— begin Task data —
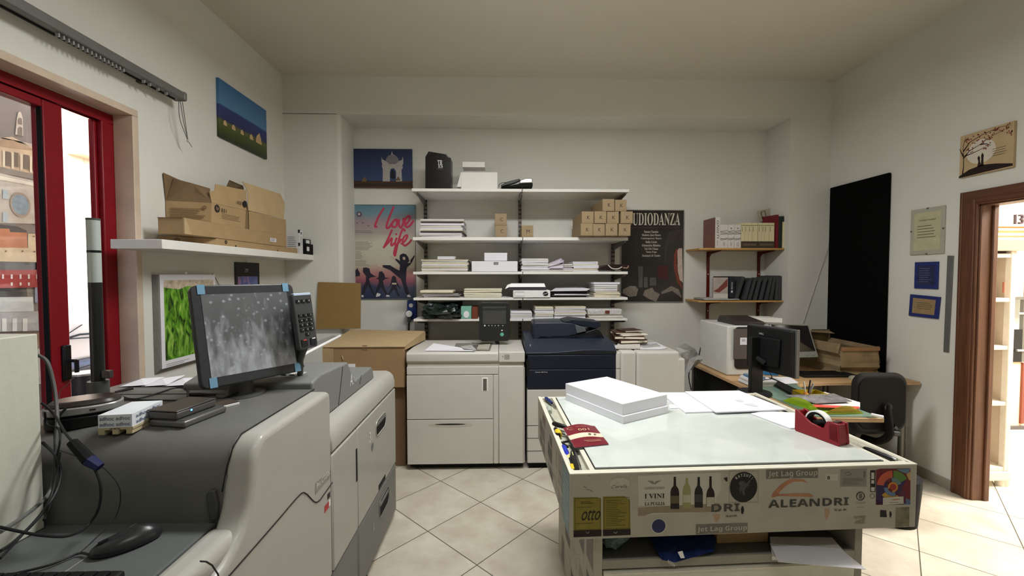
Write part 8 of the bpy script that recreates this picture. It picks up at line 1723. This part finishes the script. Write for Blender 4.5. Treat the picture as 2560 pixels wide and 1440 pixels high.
— end Task data —
— begin Task data —
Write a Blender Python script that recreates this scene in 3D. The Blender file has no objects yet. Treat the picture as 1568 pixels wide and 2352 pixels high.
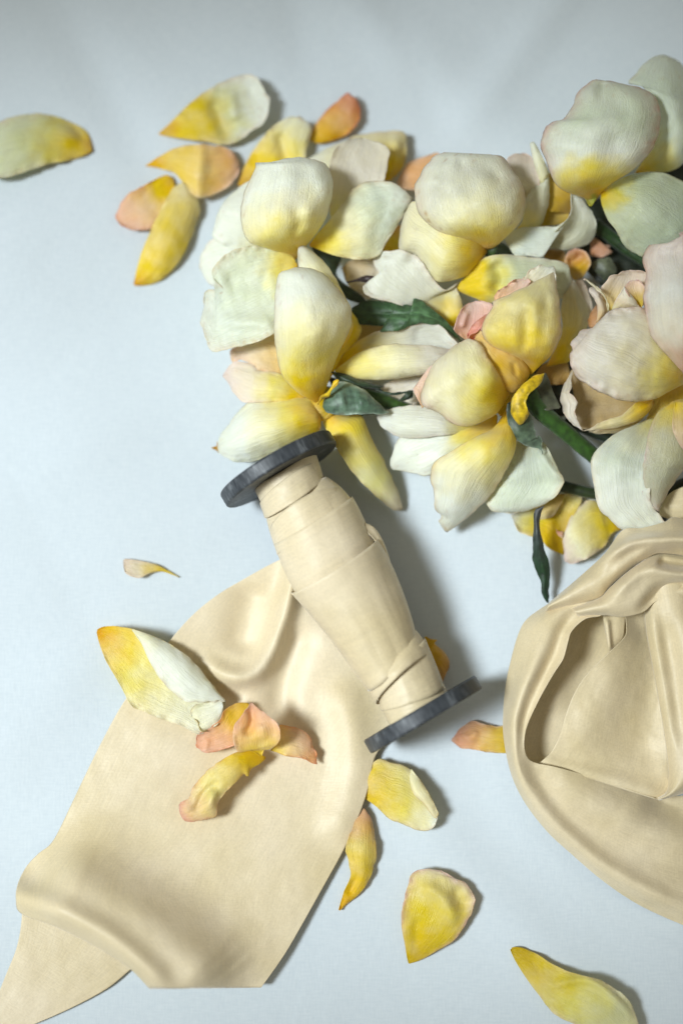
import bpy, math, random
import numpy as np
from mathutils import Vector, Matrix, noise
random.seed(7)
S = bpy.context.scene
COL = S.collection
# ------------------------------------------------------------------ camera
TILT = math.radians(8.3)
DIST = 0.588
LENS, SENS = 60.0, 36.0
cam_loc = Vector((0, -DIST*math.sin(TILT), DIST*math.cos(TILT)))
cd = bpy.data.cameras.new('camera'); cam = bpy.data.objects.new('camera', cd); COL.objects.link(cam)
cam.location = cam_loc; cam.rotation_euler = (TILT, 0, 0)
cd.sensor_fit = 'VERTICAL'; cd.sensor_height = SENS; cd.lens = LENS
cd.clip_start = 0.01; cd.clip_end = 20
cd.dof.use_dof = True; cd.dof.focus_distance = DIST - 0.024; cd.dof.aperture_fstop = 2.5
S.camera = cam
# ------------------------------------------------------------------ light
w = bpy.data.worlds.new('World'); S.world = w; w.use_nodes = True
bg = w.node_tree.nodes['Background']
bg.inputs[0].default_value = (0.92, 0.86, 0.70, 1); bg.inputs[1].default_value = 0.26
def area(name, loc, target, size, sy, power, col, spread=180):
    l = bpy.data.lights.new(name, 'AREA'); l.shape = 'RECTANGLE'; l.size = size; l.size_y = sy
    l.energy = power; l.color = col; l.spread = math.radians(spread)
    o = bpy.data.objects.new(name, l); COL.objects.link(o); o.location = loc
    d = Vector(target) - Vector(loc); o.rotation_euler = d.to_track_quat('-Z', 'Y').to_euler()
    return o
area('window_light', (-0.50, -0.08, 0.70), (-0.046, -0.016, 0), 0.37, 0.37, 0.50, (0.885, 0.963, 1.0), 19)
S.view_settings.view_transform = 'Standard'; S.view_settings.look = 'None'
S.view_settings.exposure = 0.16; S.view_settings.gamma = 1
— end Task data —
— begin Task data —
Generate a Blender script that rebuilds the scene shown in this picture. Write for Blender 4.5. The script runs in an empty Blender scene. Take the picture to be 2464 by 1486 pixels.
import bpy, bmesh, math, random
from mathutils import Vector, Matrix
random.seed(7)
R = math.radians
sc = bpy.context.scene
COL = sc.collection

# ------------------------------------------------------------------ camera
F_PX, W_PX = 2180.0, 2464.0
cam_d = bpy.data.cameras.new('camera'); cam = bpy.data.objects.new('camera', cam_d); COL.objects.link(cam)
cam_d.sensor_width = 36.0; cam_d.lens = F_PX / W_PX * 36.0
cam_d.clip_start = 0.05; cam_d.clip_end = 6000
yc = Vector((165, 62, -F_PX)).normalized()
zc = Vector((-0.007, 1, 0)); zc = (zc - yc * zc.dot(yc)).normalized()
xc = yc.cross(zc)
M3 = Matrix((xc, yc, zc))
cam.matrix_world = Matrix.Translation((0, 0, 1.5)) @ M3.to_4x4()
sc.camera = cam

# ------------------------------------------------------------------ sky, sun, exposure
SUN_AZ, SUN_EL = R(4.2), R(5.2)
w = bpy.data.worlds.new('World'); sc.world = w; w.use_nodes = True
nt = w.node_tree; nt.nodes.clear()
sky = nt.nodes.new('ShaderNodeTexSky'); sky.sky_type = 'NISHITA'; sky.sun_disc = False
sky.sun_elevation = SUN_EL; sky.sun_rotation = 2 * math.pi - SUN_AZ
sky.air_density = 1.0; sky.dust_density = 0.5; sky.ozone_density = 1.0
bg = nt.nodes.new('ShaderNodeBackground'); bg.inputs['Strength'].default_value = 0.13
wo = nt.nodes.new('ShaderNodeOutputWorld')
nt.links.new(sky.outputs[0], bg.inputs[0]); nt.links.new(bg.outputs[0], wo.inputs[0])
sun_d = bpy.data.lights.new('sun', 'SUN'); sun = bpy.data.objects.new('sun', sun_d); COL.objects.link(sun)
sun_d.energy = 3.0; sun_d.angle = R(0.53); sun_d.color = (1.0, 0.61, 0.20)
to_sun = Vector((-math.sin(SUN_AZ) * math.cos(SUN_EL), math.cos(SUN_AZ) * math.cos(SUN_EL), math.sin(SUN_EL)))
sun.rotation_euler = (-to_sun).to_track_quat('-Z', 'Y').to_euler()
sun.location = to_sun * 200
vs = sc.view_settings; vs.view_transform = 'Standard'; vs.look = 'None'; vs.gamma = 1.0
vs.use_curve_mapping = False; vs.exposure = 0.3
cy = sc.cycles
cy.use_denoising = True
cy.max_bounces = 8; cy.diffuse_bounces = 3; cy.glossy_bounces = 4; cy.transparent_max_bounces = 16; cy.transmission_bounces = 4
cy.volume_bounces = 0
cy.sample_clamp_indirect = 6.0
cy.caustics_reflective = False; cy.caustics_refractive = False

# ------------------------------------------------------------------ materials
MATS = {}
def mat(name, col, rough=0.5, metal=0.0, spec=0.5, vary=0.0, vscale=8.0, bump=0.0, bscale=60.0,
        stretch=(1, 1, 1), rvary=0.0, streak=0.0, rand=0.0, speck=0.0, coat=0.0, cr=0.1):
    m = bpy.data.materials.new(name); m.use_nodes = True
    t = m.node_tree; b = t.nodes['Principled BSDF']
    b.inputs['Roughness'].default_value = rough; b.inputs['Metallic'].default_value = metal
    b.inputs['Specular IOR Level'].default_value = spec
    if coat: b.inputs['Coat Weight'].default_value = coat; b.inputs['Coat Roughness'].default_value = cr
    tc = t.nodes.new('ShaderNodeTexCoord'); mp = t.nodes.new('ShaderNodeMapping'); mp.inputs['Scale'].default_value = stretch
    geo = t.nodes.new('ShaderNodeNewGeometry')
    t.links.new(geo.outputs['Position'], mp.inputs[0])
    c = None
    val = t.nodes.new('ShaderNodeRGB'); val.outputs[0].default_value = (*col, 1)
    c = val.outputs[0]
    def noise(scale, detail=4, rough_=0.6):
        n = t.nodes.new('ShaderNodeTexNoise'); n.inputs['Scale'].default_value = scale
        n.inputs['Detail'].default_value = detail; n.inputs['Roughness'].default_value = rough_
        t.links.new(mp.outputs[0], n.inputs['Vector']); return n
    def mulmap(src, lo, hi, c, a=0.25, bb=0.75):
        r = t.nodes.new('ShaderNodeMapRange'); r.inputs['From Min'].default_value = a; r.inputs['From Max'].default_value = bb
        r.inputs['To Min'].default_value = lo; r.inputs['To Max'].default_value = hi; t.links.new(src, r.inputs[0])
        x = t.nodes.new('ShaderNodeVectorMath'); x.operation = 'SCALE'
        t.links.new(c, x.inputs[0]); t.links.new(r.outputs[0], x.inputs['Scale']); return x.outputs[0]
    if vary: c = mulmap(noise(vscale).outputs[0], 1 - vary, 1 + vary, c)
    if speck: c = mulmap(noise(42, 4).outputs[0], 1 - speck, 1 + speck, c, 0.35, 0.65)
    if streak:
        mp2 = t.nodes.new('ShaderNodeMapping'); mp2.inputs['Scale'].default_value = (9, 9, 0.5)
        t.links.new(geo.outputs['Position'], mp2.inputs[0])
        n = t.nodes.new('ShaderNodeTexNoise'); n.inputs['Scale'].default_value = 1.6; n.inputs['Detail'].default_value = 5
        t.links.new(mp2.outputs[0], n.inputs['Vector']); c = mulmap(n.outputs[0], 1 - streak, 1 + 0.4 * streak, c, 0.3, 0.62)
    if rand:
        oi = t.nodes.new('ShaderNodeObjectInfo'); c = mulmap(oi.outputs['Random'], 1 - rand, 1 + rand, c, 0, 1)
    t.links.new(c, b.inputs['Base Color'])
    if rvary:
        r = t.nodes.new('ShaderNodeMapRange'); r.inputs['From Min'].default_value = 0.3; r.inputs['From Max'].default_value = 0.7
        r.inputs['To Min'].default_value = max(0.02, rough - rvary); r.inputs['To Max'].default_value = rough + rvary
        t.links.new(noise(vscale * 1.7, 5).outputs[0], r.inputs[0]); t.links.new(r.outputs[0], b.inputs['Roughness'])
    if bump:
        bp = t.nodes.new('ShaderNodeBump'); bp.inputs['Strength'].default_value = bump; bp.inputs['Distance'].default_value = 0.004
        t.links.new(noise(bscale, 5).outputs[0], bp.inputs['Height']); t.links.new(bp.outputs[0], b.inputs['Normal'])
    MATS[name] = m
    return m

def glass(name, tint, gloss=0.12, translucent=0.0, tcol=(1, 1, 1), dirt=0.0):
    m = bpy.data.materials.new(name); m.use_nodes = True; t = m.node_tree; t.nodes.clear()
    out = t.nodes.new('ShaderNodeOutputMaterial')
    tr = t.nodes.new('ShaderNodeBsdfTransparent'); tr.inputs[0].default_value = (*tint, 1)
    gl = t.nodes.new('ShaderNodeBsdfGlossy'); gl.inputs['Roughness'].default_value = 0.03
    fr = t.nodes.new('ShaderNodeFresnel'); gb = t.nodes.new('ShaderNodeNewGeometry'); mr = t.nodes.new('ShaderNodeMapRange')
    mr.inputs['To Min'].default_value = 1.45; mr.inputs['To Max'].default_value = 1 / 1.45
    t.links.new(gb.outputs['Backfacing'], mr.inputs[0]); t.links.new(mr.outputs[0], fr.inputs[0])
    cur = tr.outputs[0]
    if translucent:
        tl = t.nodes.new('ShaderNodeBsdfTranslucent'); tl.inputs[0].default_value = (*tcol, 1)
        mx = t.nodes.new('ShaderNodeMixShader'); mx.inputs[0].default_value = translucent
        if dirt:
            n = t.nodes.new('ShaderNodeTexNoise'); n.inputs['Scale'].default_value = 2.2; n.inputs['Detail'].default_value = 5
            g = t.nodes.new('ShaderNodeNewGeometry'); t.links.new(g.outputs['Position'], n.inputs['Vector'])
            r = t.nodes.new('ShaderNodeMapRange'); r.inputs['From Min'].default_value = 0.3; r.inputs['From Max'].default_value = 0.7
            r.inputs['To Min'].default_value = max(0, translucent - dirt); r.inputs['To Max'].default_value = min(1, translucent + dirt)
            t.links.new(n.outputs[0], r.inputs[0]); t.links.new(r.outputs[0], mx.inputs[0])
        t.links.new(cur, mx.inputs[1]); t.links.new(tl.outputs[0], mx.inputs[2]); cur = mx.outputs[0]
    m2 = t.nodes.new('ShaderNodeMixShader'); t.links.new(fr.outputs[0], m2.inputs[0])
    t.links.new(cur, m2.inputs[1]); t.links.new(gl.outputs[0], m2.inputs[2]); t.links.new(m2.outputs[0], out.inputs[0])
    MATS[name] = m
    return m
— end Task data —
Exercise directions: Above are records; repeat only the lines starting at the line with "Generate a Blender" and ending at the line with "COL = sc.collection", exactly as they appear, both included.

Task answer:
Generate a Blender script that rebuilds the scene shown in this picture. Write for Blender 4.5. The script runs in an empty Blender scene. Take the picture to be 2464 by 1486 pixels.
import bpy, bmesh, math, random
from mathutils import Vector, Matrix
random.seed(7)
R = math.radians
sc = bpy.context.scene
COL = sc.collection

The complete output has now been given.